Short exercise: Write out, word for word, the first line of the data below and every line after it through the one containing "r_.build('ring', M_zip, t)".

Given information:
————————

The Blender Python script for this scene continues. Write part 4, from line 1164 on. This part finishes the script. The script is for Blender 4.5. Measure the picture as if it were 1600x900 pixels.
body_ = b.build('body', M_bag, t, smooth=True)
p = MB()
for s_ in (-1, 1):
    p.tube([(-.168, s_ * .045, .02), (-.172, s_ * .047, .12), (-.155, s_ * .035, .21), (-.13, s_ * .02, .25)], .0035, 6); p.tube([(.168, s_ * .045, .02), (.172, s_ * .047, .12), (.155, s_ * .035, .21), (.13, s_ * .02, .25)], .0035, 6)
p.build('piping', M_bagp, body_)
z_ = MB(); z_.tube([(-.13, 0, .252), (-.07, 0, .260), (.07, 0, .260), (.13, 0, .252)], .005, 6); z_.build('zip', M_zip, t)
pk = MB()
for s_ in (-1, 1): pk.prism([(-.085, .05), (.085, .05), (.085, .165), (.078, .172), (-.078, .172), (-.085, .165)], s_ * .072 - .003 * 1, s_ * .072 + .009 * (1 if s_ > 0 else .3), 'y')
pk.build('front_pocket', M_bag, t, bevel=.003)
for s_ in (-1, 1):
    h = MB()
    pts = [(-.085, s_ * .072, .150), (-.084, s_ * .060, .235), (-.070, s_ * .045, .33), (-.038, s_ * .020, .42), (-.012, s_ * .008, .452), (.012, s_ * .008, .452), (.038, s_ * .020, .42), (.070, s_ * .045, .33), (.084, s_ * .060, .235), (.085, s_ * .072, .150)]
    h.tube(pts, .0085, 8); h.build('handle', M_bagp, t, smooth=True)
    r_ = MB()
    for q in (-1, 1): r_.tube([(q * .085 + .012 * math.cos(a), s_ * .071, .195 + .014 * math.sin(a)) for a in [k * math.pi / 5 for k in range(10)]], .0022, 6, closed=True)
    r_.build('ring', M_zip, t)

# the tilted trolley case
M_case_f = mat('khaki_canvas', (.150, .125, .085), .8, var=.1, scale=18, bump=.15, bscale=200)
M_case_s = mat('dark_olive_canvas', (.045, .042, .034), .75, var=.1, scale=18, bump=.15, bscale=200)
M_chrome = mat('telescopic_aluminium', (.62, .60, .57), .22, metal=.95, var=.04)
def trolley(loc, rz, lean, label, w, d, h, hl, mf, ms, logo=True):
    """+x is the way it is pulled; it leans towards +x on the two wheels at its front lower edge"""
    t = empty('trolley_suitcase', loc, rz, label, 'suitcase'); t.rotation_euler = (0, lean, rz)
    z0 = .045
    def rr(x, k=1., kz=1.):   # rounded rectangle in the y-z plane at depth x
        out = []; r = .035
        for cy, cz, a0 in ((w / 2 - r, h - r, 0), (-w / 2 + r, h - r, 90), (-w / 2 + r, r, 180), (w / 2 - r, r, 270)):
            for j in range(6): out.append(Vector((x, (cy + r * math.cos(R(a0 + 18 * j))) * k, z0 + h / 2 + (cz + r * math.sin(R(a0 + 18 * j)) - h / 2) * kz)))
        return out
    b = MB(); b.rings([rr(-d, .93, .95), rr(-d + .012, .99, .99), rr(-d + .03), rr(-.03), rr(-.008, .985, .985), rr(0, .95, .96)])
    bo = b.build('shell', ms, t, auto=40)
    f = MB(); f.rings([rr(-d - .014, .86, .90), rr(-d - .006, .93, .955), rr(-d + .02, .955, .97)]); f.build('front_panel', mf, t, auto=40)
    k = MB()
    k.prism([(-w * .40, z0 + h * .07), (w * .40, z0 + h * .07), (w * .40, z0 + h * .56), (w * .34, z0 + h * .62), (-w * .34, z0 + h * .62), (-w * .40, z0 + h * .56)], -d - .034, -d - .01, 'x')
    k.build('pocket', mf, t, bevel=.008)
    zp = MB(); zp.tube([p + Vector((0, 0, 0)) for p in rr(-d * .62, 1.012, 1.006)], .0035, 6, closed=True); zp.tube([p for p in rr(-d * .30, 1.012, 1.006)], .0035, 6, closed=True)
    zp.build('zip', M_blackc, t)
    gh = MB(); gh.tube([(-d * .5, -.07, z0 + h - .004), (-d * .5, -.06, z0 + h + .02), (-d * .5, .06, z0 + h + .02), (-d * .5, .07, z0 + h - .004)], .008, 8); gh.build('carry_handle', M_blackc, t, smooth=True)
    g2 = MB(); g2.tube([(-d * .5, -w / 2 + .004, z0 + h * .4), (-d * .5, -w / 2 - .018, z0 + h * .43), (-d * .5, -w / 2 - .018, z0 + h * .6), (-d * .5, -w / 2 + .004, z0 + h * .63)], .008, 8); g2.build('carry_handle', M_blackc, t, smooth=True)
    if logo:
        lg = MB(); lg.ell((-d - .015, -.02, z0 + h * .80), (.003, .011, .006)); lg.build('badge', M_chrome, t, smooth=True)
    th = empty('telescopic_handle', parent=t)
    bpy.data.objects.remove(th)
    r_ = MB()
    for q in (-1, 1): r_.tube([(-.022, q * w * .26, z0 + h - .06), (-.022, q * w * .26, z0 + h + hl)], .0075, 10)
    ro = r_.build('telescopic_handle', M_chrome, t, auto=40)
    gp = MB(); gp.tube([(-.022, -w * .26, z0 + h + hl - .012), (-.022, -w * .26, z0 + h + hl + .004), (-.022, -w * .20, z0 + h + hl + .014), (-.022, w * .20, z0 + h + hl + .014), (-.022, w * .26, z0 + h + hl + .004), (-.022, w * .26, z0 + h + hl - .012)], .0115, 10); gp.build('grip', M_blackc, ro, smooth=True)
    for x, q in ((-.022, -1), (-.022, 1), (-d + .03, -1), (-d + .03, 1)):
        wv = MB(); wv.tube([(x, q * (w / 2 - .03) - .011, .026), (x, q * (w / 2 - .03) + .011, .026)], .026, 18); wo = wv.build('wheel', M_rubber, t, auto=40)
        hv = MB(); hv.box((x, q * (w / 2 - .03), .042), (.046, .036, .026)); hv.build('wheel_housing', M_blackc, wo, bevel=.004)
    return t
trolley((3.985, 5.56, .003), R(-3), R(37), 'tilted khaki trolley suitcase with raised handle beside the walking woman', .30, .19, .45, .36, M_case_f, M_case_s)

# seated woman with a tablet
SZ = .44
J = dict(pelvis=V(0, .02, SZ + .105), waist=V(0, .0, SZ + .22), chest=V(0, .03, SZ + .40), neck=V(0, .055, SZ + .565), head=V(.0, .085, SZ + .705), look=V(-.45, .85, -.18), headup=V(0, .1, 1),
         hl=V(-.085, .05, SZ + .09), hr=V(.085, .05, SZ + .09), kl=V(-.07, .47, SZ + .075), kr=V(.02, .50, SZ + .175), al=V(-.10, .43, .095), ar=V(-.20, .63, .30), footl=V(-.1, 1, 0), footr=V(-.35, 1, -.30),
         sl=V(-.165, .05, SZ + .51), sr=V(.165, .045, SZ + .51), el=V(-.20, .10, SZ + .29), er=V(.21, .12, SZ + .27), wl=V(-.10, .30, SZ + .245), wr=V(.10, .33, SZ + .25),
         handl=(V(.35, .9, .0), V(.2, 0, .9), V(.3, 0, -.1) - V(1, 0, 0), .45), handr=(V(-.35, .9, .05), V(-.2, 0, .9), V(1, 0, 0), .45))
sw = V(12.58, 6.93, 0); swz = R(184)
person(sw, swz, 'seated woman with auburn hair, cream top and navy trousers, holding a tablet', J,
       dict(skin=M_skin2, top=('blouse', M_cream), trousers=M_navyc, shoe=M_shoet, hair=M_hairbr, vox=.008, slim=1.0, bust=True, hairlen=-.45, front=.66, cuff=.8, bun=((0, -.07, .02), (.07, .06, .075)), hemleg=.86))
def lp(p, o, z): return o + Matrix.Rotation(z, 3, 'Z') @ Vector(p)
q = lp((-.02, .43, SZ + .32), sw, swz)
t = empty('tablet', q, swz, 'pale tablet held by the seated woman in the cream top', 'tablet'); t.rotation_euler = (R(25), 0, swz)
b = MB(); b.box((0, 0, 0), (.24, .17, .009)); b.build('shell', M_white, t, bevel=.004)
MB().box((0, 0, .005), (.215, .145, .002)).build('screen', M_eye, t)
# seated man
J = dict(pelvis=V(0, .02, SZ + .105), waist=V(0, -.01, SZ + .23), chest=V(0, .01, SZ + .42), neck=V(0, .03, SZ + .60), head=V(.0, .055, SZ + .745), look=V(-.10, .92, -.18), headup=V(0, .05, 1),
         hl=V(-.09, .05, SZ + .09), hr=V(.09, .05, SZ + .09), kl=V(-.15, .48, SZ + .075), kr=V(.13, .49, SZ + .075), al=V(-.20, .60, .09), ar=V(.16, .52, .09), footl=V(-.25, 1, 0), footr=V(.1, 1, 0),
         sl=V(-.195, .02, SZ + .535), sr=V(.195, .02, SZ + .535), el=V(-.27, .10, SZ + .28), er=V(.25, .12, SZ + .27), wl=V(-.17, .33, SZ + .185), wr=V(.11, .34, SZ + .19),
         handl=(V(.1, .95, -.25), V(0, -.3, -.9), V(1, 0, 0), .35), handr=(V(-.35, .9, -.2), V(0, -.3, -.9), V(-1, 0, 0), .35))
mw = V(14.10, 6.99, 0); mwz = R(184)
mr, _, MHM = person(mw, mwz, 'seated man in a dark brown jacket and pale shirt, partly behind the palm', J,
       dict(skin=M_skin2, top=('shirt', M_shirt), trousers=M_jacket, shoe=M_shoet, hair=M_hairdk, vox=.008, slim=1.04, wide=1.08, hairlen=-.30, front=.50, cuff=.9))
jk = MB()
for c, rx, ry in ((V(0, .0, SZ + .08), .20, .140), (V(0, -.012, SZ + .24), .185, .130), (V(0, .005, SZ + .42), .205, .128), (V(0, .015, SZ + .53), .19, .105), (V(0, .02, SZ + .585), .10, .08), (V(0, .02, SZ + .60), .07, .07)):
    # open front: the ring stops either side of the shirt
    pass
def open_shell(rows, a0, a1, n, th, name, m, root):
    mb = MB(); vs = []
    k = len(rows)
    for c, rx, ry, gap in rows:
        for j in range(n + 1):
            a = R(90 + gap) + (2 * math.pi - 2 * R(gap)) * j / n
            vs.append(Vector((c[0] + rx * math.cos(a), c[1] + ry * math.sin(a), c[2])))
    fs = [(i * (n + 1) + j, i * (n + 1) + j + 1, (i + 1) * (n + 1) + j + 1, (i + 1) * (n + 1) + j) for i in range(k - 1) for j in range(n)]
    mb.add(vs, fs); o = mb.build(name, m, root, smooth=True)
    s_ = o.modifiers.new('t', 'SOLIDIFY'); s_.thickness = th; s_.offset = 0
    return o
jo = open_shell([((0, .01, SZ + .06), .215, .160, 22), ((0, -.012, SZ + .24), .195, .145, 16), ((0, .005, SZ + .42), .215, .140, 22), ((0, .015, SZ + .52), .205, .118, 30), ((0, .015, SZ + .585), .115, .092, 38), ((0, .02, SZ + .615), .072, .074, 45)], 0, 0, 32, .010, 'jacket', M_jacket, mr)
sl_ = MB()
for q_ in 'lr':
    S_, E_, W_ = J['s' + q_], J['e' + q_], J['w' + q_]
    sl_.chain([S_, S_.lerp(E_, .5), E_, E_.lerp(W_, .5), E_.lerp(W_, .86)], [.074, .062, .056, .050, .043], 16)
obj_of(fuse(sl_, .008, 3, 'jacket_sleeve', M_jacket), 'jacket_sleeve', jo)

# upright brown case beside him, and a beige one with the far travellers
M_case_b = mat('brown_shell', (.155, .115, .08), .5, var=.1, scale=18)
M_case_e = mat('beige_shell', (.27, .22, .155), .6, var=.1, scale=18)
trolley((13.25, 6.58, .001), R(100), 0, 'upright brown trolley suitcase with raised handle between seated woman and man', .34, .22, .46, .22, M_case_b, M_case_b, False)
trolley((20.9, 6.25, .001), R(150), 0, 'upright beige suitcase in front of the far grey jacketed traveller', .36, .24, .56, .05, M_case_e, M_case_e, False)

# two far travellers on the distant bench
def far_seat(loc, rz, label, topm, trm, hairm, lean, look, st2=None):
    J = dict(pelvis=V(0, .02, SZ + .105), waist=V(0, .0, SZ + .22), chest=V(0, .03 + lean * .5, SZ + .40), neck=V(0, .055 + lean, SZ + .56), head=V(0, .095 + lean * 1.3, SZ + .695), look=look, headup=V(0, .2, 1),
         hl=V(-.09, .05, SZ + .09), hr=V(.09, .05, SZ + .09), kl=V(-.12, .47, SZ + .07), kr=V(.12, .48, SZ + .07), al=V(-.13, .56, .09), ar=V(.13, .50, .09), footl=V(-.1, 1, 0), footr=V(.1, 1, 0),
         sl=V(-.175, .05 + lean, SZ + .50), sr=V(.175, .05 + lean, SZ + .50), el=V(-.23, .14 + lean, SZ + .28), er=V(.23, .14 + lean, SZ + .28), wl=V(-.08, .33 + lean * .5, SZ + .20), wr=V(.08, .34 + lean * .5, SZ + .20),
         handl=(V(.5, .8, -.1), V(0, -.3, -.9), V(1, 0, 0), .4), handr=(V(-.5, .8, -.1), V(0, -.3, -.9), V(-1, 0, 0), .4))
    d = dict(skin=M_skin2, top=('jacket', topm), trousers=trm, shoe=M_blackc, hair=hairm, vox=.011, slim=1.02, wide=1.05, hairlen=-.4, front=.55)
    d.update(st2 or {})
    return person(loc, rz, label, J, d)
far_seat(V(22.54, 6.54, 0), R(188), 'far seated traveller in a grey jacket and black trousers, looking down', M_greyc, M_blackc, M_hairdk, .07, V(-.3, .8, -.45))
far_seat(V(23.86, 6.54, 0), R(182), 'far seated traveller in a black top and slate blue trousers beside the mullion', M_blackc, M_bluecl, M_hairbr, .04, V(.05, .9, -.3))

————————

Answer below:
The Blender Python script for this scene continues. Write part 4, from line 1164 on. This part finishes the script. The script is for Blender 4.5. Measure the picture as if it were 1600x900 pixels.
body_ = b.build('body', M_bag, t, smooth=True)
p = MB()
for s_ in (-1, 1):
    p.tube([(-.168, s_ * .045, .02), (-.172, s_ * .047, .12), (-.155, s_ * .035, .21), (-.13, s_ * .02, .25)], .0035, 6); p.tube([(.168, s_ * .045, .02), (.172, s_ * .047, .12), (.155, s_ * .035, .21), (.13, s_ * .02, .25)], .0035, 6)
p.build('piping', M_bagp, body_)
z_ = MB(); z_.tube([(-.13, 0, .252), (-.07, 0, .260), (.07, 0, .260), (.13, 0, .252)], .005, 6); z_.build('zip', M_zip, t)
pk = MB()
for s_ in (-1, 1): pk.prism([(-.085, .05), (.085, .05), (.085, .165), (.078, .172), (-.078, .172), (-.085, .165)], s_ * .072 - .003 * 1, s_ * .072 + .009 * (1 if s_ > 0 else .3), 'y')
pk.build('front_pocket', M_bag, t, bevel=.003)
for s_ in (-1, 1):
    h = MB()
    pts = [(-.085, s_ * .072, .150), (-.084, s_ * .060, .235), (-.070, s_ * .045, .33), (-.038, s_ * .020, .42), (-.012, s_ * .008, .452), (.012, s_ * .008, .452), (.038, s_ * .020, .42), (.070, s_ * .045, .33), (.084, s_ * .060, .235), (.085, s_ * .072, .150)]
    h.tube(pts, .0085, 8); h.build('handle', M_bagp, t, smooth=True)
    r_ = MB()
    for q in (-1, 1): r_.tube([(q * .085 + .012 * math.cos(a), s_ * .071, .195 + .014 * math.sin(a)) for a in [k * math.pi / 5 for k in range(10)]], .0022, 6, closed=True)
    r_.build('ring', M_zip, t)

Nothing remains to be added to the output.